Power from paddy: IIT-M’s idea to tackle pollution

Power from paddy: IIT-M’s idea to tackle pollution

IIT-Madras has stepped up and found a method to tackle pollution caused by stubble burning by coming up with a thermal power generation solution out of stubbles

A farmer burns paddy stubble at a farm on the outskirts of Amritsar, Wednesday, Nov. 6, 2019. The pollution and smokey haze around the adjoining states of Punjab and Haryana, especially New Delhi has been linked with stubble burning and is said to be a contributing factor for increasing air pollution. (PTI Photo)

Stubble burning has been a major issue in north Indian states of Punjab and Haryana for long and is cited as one of the reasons for the spike in pollution in New Delhi and other cities during winter.

Indian Institute of Technology-Madras (IIT-M) has now stepped in to tackle the issue by developing technology in thermal power generation using paddy straw as fuel. National Centre for Combustion Research and Development (NCCRD) at IIT-M and Sukhbir Agro Energy Ltd (SAEL), which operates two biomass-based power plants, have entered into a collaboration for conducting research and developmental activities on using paddy straw as fuel.

Stubble burning causes soil erosion, kills beneficial soil organisms besides emitting harmful gases such as carbon monoxide, nitrogen oxides, sulphur dioxide and methane along with particulate matter.

More than 35 million tons of paddy straw which cannot be fed to cattle is burnt every year in Punjab and Haryana alone. Usha Nagarajan, Chief Operating Officer of NCCRD, told DH that the paddy straw has a useful heating value of around 3200 to 3500 K Cal/kg, which is closer to the coal used for power generation in thermal power plants. “These paddy straws are burnt over two months every year, but we have found that they can be used in generating 4,000 MW of power each year. SAEL has a robust supply chain for paddy straws and we are helping them with the required technology to optimise the parameter of the boiler and characterise fuel,” she said.
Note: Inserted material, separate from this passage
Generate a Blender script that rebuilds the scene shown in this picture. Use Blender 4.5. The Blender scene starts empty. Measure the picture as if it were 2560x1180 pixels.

Usha Nagarajan said the IIT-M is looking at technological solutions to make sure that straws become economically beneficial for the farmers and reduces pollution. “If the paddy straws are sold to such companies, they can use them to generate electricity,” she said. As SAEL is in the process of commissioning two 100% paddy straw-based power plants in Punjab, the company whose plants are based on the technology provided by Danish companies to the Indian OEMs approached the NCCRD.